SIEGEL: Twelve kilometers and a world away. We're in this arid, parched windswept desert.

SMITH: We absolutely are and we're standing right on top of one of the things that made Qatar, especially Doha, even possible and that is freshwater from the ground and this is a tiny nugget of what's left of that supply.

SIEGEL: Farms like this one and other remote locations are off the water grid that supplies Doha and most Qataris with desalinated water. Here, they get their freshwater either from tanker trucks that fill up at a pumping station or, as on this farm, from a pump of their own.

SMITH: So as you can see, it's just gushing up and that's why, really, it makes farming still possible in a place like Qatar. This beautiful water is still coming from beneath us. A hundred years ago, this aquifer was so rich that it was literally pushing freshwater out into the sea. So the traders and the fishermen and the pearl divers could actually tip over the side of the boats, swim down into that zone with a leather bag and bring freshwater back up.

So it's what made settlement ever possible in this part of the world and it really is one of the great treasures.

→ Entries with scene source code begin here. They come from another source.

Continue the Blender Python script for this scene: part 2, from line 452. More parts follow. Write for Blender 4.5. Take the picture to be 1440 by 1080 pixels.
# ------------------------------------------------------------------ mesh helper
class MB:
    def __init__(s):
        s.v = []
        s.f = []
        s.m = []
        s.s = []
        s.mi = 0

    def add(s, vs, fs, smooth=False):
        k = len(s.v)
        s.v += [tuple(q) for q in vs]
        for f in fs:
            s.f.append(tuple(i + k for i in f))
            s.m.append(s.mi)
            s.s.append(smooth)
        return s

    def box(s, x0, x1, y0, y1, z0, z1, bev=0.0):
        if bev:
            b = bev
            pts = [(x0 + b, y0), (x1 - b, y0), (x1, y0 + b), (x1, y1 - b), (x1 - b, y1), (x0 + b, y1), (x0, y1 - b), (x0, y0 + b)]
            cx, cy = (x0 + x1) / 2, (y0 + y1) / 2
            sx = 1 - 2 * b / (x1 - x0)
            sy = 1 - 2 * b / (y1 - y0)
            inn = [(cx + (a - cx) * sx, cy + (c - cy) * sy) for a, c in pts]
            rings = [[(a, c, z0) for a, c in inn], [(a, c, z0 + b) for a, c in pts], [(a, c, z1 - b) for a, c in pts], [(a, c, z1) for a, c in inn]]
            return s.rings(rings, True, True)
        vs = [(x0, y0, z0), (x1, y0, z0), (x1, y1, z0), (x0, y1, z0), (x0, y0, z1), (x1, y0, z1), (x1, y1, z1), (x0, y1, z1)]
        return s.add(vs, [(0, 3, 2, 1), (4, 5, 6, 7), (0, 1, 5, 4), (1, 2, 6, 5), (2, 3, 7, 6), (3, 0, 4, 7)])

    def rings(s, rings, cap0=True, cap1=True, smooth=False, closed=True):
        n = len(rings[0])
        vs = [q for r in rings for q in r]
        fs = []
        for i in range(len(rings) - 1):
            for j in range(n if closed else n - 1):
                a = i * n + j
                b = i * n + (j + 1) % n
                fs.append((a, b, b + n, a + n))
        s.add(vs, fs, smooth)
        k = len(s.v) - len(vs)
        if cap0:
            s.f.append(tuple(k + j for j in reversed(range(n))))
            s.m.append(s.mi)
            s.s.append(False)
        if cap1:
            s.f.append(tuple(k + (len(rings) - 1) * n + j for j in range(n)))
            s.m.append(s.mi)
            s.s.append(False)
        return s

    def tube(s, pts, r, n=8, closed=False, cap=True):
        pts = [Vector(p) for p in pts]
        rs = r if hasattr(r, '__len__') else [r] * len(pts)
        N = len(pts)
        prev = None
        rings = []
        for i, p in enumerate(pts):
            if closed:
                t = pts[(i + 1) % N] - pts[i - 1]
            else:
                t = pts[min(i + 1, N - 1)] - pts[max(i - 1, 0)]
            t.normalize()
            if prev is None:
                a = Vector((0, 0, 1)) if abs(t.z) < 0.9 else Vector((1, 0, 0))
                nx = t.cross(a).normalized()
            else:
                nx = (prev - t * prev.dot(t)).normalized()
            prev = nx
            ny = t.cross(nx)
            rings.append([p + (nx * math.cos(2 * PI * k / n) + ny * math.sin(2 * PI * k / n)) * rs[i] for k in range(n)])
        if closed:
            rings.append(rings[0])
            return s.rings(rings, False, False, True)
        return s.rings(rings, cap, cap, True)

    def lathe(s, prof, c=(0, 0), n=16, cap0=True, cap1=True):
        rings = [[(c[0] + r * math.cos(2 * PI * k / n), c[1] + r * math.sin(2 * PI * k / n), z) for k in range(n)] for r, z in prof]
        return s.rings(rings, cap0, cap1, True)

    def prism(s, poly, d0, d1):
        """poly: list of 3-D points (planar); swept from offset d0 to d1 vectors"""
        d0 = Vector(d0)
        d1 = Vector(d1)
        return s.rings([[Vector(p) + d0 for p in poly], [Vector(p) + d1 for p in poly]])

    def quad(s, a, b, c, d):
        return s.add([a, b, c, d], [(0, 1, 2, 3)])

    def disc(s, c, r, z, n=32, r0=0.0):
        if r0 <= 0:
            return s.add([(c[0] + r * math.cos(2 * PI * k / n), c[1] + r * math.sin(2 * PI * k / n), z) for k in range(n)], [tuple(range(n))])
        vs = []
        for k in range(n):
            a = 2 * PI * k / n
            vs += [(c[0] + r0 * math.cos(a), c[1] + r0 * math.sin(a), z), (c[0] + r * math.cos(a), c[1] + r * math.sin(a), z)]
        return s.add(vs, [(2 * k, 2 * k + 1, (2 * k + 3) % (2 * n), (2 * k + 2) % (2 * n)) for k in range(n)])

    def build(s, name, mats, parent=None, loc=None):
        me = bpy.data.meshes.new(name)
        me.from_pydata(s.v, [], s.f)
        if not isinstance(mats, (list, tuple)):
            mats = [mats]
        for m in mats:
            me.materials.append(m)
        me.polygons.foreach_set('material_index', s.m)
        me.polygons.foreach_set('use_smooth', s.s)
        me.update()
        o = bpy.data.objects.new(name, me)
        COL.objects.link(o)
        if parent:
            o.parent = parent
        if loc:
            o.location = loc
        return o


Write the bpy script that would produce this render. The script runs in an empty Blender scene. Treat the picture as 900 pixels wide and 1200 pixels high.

SIEGEL: That was then. Over the years, Qatar has overdrawn from the aquifer and the country's supply of freshwater is almost completely exhausted. The aim of the food security program is to make farms like the one we visited much more efficient with their use of water to irrigate the way farms do in Australia, California and Israel so that they're capable of producing 40 percent of Qatar's food. That's actually a target for the year 2030.

The way the Qataris see it, it's a fair match, paying for the best technology to triumph over the most adverse natural environment. To produce more food, there has to be more water and the plan is to give the aquifer a rest and put the whole country on desalinated water. Again, Fahad al-Attiya.

AL-ATTIYA: There is about a million cubic meters of water being produced every day that is distributed for all kinds of use, support our overall economy. We will increase that by another 7- to 800,000 cubic meters and that is to give to the agri-sector and so what the program was about to do is about to reform the entire sector, upgrade the production methodologies and systems and give them water from desalination in order to get them off the aquifers because we need our aquifers as our strategic reserve.

SIEGEL: What's left of your aquifers.

AL-ATTIYA: What's left of our aquifers. But luckily, there's a natural replenishment program. We get 50 million cubic meters of water through rain or through underground channels and that should be sufficient enough to give us two years to three of water resources that we can tap into in times of emergency which then should be able and enough to supply all the requirements of our economic needs.

SIEGEL: I asked Mr. al-Attiya what kind of potential emergency or crisis worries him most, depending so heavily on desalination, it turns out to be any threat to the waters of the Gulf.

AL-ATTIYA: Those we can think of is pollution when we come to desal and contamination. These are the kind of things that we are worried about.

SIEGEL: Like a BP-like spill.

AL-ATTIYA: A BP-like spill. We know that there are some nuclear plants are being built on the Gulf and the potential of another Fukushima. And so, who knows?

SIEGEL: Fahad al-Attiya's National Food Security Program for Qatar is ambitious befitting a country that has no shortage of ambition. It's also a reminder that for all the oil and all the natural gas you can bring up from under the earth, there is no liquid more valuable and more central to a country's future than water.

(SOUNDBITE OF MUSIC)

SIEGEL: Our stories from Qatar this week were produced by Art Silverman.